Reproduce the first line and every line after it, exactly, through the one containing "C = scn.collection". Leave out the rest.
--- begin RECORDS FOR THE EXERCISE ---
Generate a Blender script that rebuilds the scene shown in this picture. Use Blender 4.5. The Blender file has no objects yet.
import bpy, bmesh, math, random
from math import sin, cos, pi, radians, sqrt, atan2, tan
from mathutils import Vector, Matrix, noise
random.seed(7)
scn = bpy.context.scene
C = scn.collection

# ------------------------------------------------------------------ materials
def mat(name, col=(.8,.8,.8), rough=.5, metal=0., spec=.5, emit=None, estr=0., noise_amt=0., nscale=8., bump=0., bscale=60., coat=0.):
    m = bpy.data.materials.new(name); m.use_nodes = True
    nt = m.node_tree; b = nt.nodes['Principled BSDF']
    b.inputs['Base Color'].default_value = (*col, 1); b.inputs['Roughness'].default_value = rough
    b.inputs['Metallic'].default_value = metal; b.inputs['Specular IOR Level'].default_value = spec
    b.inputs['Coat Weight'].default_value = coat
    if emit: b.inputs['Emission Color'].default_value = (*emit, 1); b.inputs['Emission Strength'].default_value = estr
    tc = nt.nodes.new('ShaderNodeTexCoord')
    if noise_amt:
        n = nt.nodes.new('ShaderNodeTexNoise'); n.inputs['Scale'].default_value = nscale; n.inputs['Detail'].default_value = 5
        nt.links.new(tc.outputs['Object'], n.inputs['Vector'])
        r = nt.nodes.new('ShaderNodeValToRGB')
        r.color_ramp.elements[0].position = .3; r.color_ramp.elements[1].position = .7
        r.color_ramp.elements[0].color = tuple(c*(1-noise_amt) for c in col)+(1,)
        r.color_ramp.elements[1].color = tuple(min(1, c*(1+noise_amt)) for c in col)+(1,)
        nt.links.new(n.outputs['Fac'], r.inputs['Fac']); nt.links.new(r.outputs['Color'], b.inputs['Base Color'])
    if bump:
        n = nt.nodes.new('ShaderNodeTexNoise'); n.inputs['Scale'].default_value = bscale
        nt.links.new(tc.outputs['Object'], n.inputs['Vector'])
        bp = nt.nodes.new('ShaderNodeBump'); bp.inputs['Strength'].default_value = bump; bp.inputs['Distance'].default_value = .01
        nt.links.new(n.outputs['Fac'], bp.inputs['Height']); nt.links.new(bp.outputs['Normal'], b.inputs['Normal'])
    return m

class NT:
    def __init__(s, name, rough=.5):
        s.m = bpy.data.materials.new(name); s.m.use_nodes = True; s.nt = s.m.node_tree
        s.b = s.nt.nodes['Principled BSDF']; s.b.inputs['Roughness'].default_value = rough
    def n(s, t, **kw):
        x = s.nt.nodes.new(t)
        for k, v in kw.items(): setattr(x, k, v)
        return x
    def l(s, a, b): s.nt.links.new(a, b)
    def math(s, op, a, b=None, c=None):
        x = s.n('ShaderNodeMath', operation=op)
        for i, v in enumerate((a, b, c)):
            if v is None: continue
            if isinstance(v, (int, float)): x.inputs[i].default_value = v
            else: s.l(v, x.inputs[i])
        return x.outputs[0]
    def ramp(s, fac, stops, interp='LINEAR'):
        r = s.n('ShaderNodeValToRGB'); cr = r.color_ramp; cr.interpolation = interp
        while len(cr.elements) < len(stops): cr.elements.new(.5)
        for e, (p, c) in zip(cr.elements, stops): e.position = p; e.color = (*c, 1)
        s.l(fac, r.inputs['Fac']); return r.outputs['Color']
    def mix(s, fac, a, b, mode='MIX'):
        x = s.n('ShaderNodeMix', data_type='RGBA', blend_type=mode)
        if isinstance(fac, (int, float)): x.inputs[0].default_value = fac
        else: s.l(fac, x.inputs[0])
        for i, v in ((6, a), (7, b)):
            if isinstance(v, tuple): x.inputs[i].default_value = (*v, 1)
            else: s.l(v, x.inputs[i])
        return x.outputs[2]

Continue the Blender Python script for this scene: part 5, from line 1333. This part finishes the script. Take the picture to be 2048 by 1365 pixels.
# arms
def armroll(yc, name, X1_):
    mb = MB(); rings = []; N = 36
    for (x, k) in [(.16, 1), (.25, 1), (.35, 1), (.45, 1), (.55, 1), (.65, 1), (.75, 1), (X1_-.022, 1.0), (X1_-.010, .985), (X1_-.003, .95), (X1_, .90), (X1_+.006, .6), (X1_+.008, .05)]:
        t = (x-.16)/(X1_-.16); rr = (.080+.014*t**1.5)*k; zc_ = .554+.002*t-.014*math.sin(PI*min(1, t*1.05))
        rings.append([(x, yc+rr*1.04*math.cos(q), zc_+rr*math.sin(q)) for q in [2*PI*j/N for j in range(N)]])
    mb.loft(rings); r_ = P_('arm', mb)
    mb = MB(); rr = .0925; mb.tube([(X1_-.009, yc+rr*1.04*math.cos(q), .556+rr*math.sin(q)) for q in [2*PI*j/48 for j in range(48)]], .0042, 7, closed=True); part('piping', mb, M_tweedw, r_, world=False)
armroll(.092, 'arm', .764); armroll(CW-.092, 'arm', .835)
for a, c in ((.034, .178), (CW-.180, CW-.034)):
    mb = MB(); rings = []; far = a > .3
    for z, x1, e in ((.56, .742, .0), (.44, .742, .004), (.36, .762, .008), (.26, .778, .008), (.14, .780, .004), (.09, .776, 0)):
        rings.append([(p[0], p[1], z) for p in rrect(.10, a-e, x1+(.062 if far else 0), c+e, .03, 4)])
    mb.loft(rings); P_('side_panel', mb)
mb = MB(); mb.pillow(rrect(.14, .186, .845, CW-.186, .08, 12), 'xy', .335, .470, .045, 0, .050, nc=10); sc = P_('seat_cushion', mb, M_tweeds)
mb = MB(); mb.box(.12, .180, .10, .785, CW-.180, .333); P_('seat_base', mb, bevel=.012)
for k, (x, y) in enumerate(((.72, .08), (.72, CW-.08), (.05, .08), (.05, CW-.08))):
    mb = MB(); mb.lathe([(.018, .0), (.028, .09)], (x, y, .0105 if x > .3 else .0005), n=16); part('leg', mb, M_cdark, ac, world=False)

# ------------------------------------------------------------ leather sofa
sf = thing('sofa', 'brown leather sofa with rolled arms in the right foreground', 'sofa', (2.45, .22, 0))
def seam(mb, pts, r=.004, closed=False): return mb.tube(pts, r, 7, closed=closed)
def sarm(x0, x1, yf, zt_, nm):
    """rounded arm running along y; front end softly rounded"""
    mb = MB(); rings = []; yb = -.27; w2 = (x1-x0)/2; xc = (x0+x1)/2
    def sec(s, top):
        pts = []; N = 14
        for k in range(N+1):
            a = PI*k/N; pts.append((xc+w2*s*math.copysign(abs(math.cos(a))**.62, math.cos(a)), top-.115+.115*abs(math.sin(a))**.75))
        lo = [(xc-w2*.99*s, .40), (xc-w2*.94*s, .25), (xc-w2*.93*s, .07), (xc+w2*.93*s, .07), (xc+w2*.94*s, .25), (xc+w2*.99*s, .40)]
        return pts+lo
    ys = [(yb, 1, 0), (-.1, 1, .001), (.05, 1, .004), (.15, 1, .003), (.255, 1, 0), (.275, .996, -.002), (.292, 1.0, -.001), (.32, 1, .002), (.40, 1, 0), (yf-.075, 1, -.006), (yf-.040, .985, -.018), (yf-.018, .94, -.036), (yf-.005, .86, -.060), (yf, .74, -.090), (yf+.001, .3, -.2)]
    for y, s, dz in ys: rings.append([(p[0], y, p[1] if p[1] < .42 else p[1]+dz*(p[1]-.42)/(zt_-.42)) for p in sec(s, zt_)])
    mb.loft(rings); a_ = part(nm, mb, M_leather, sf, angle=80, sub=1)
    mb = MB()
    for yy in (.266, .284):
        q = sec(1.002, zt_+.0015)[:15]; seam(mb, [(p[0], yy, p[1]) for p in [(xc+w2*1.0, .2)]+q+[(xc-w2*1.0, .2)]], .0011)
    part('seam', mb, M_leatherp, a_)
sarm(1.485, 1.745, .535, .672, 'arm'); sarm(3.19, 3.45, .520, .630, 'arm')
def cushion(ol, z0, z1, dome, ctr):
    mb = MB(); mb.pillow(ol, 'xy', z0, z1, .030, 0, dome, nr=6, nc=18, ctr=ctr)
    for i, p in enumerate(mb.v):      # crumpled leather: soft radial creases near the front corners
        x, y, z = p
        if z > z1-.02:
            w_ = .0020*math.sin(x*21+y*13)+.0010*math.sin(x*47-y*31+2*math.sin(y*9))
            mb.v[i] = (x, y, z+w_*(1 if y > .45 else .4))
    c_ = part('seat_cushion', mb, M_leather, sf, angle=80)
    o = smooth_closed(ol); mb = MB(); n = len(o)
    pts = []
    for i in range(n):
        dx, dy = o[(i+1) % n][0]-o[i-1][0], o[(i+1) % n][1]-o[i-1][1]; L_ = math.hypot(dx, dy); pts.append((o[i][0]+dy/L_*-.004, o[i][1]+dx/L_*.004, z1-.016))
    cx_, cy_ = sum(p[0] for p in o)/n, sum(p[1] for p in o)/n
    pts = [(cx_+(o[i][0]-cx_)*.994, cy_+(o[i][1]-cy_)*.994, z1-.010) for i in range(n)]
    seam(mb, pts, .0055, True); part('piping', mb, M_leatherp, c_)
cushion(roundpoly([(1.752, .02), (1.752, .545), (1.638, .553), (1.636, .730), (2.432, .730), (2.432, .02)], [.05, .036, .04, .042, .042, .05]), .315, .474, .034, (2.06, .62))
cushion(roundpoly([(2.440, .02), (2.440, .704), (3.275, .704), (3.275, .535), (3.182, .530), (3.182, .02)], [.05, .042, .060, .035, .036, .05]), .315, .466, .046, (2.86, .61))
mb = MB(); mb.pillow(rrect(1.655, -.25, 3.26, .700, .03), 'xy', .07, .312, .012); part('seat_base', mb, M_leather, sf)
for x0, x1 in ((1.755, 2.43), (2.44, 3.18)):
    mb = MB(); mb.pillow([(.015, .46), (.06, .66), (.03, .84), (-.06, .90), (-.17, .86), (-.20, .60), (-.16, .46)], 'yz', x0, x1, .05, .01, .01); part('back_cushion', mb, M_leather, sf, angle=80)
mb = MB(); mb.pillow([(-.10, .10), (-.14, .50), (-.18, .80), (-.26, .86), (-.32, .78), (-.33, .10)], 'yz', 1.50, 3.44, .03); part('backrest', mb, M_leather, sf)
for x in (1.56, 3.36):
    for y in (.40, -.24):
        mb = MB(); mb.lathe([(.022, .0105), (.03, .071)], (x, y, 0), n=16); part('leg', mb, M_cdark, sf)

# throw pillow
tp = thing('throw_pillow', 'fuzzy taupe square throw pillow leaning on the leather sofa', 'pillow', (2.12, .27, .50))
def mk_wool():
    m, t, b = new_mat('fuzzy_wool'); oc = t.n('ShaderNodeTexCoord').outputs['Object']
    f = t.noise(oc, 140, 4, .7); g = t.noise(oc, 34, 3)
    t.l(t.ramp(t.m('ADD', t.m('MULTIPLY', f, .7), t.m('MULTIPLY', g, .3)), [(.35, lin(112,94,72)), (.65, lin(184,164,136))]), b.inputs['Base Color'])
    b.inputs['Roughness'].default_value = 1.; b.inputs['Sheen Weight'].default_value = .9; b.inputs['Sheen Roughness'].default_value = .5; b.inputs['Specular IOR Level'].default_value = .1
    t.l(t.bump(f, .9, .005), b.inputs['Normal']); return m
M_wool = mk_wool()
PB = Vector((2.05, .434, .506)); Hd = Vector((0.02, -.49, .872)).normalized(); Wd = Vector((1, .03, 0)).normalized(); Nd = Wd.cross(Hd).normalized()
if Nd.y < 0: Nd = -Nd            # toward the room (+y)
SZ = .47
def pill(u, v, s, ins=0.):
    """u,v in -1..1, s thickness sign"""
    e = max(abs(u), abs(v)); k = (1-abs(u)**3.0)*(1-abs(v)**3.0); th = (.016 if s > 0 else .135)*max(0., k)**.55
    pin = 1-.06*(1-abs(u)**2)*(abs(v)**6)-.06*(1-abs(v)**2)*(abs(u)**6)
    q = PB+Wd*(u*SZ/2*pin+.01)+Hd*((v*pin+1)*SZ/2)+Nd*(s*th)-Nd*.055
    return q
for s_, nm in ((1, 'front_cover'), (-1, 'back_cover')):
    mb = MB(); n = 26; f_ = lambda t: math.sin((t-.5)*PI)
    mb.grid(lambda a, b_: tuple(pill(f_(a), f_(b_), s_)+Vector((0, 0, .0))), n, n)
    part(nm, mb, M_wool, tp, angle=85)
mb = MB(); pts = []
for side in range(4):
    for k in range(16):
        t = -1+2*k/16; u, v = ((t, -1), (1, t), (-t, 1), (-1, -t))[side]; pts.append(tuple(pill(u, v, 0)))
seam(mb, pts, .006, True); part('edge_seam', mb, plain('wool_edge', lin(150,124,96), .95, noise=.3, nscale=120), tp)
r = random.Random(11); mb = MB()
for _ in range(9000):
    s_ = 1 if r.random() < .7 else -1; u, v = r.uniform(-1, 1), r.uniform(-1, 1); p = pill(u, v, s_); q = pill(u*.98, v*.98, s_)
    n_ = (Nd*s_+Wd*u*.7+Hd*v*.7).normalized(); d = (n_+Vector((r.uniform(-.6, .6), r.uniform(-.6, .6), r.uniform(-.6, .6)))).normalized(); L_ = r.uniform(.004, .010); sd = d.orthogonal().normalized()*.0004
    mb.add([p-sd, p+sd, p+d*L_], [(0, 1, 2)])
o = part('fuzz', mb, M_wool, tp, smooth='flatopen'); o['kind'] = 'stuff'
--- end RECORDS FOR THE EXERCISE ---
## FULL RESPONSE
Generate a Blender script that rebuilds the scene shown in this picture. Use Blender 4.5. The Blender file has no objects yet.
import bpy, bmesh, math, random
from math import sin, cos, pi, radians, sqrt, atan2, tan
from mathutils import Vector, Matrix, noise
random.seed(7)
scn = bpy.context.scene
C = scn.collection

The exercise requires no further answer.